8. The character of our institutions is as directed by our Acaryas and as such it should be understood that being friends does not necessitate a compromise of character.
9. When visiting the temples, communities, festivals, functions or congregation of another institution, we must not proselytise, criticize or depreciate the institution, or it’s members and practices.
10. While visiting such places as mentioned in point 9, we should not praise our institution or gurus as better or see the engagement as an opportunity to market literatures or promote our institutions business.
11. On such visits we should be respectful and humble and appreciative of our expanded family members, appreciating their successes and empathising with their challenges.
12. If our institutions members have become disenchanted through situations valid or invalid and chose to enter another institution, or even through greater inspiration chose to do the same, their decision should not be condemned and we should be pleased that they are where they find the most inspiration.
13. In the case of those who have already received diksa within an institution, they should remain faithful to their line, however where there are clearly mitigating circumstances which have lead to a complete breakdown of faith and where the diksa guru is in good standing they may continue in a siksa relationship within another institution.
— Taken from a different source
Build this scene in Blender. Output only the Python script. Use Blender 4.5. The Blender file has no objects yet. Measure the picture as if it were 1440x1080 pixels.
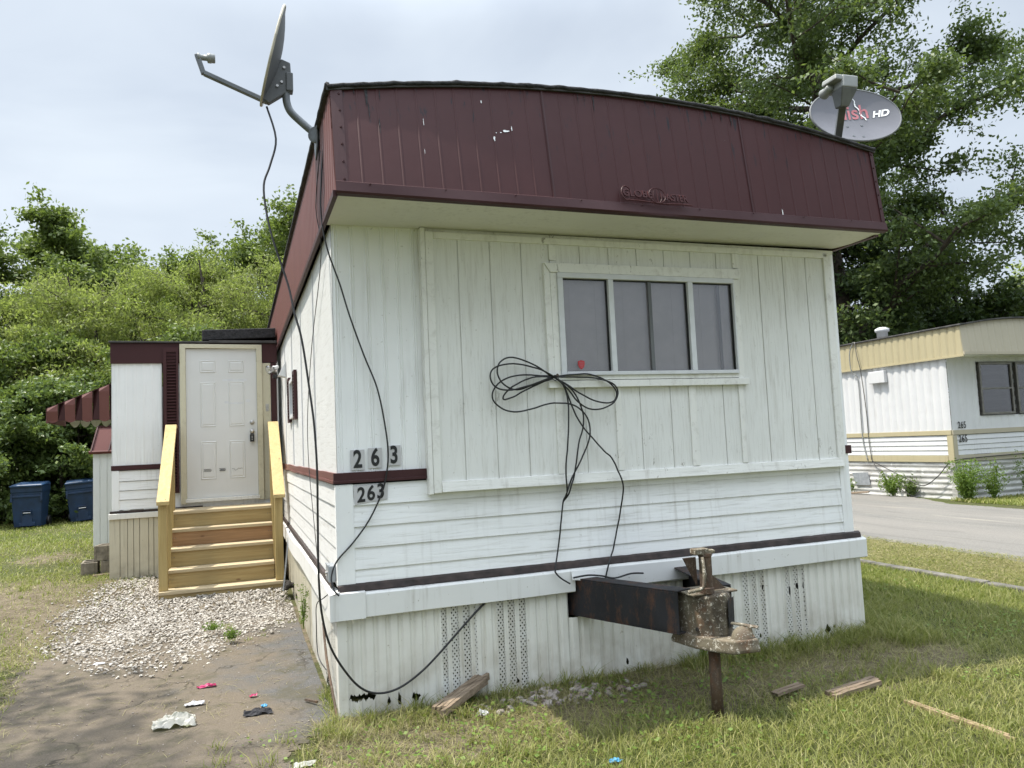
import bpy, bmesh, math, random
import numpy as np
from mathutils import Vector, Matrix, noise as mn
random.seed(7); rng=np.random.default_rng(7)
sc=bpy.context.scene
COL=sc.collection
R=math.radians
# ------------------------------------------------------------ materials
class NT:
    def __init__(s,name):
        s.m=bpy.data.materials.new(name); s.m.use_nodes=True
        s.t=s.m.node_tree; s.n=s.t.nodes; s.n.clear()
        s.out=s.n.new('ShaderNodeOutputMaterial'); s.p=s.n.new('ShaderNodeBsdfPrincipled')
        s.t.links.new(s.p.outputs[0],s.out.inputs[0])
        s.pos=s.n.new('ShaderNodeNewGeometry')
    def new(s,t,**k):
        n=s.n.new(t)
        for a,b in k.items(): setattr(n,a,b)
        return n
    def link(s,a,b): s.t.links.new(a,b)
    def noise(s,scale=1,detail=4,stretch=(1,1,1),rough=.55,off=0,dist=0):
        mp=s.new('ShaderNodeMapping'); s.link(s.pos.outputs['Position'],mp.inputs[0])
        mp.inputs['Scale'].default_value=[scale*q for q in stretch]; mp.inputs['Location'].default_value=(off,off*.7,off*1.3)
        n=s.new('ShaderNodeTexNoise'); n.inputs['Scale'].default_value=1; n.inputs['Detail'].default_value=detail; n.inputs['Roughness'].default_value=rough
        n.inputs['Distortion'].default_value=dist
        s.link(mp.outputs[0],n.inputs[0]); return n.outputs[0]
    def ramp(s,fac,stops):
        r=s.new('ShaderNodeValToRGB'); e=r.color_ramp.elements
        while len(e)<len(stops): e.new(.5)
        for q,(p,c) in zip(e,stops):
            q.position=p; q.color=(c,c,c,1) if not hasattr(c,'__len__') else (*c,1)
        s.link(fac,r.inputs[0]); return r.outputs[0]
    def mix(s,f,a,b,mode='MIX'):
        m=s.new('ShaderNodeMix',data_type='RGBA',blend_type=mode)
        for v,i in ((f,0),(a,6),(b,7)):
            if hasattr(v,'is_linked'): s.link(v,m.inputs[i])
            elif i==0: m.inputs[0].default_value=v
            else: m.inputs[i].default_value=(*v,1)
        return m.outputs[2]
    def math(s,op,a,b=0.0,c=None):
        m=s.new('ShaderNodeMath',operation=op)
        for i,v in enumerate((a,b,c)):
            if v is None: continue
            if hasattr(v,'is_linked'): s.link(v,m.inputs[i])
            else: m.inputs[i].default_value=v
        return m.outputs[0]
    def bump(s,h,strength=.3,dist=.01,prev=None):
        b=s.new('ShaderNodeBump'); b.inputs['Strength'].default_value=strength; b.inputs['Distance'].default_value=dist
        s.link(h,b.inputs['Height'])
        if prev is not None: s.link(prev,b.inputs['Normal'])
        return b.outputs[0]
    def ragged(s,amp=.5,scale=5):
        at=s.new('ShaderNodeAttribute'); at.attribute_name='edge'
        k=s.math('ADD',at.outputs['Fac'],s.math('MULTIPLY',s.math('SUBTRACT',s.noise(scale,8,rough=.75,off=61),.5),amp))
        tr=s.new('ShaderNodeBsdfTransparent'); mx=s.new('ShaderNodeMixShader'); s.link(s.math('GREATER_THAN',k,0.0),mx.inputs[0])
        s.link(tr.outputs[0],mx.inputs[1]); s.link(s.p.outputs[0],mx.inputs[2]); s.link(mx.outputs[0],s.out.inputs[0]); return s.m
    def fin(s,col,rough=.6,bump=None,metal=0,spec=.5):
        if hasattr(col,'is_linked'): s.link(col,s.p.inputs['Base Color'])
        else: s.p.inputs['Base Color'].default_value=(*col,1)
        if hasattr(rough,'is_linked'): s.link(rough,s.p.inputs['Roughness'])
        else: s.p.inputs['Roughness'].default_value=rough
        s.p.inputs['Metallic'].default_value=metal; s.p.inputs['Specular IOR Level'].default_value=spec
        if bump is not None: s.link(bump,s.p.inputs['Normal'])
        return s.m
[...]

14. If one’s faith in his diksa connection or guru, due to such mitigating circumstances is damaged and never to recover then re-initiation in another institution should be tolerated for the sake of the faithless person. It is by far not the best practice but in exceptional circumstances it should not be condemned.
15. We should live with or be a member of the institution which is our prominent line of siksa.
16. When visiting other institutions we should respect their necessity to teach their presentation of Gaudiya sidhanta in line with their acarya. We should not expect or request to take the seat of vyasa in their institution. Where we are invited that is a different matter.
17. If invited to speak while visiting a function run by or hosted by another institution we must speak in an enlivening way that further engenders the faith of their members towards their Acaryas, Gurus and mission.

Living Krishna consciousness is synonymous with giving Krishna consciousness, therefore we must all be free to preach. Our resources and energy must be capitalised for this purpose and not wasted in fault finding and fratricidal wars. We must honour each other and in which we will achieve great victories in further the mission of our saviour Sri Chaitanya Mahaprabhu.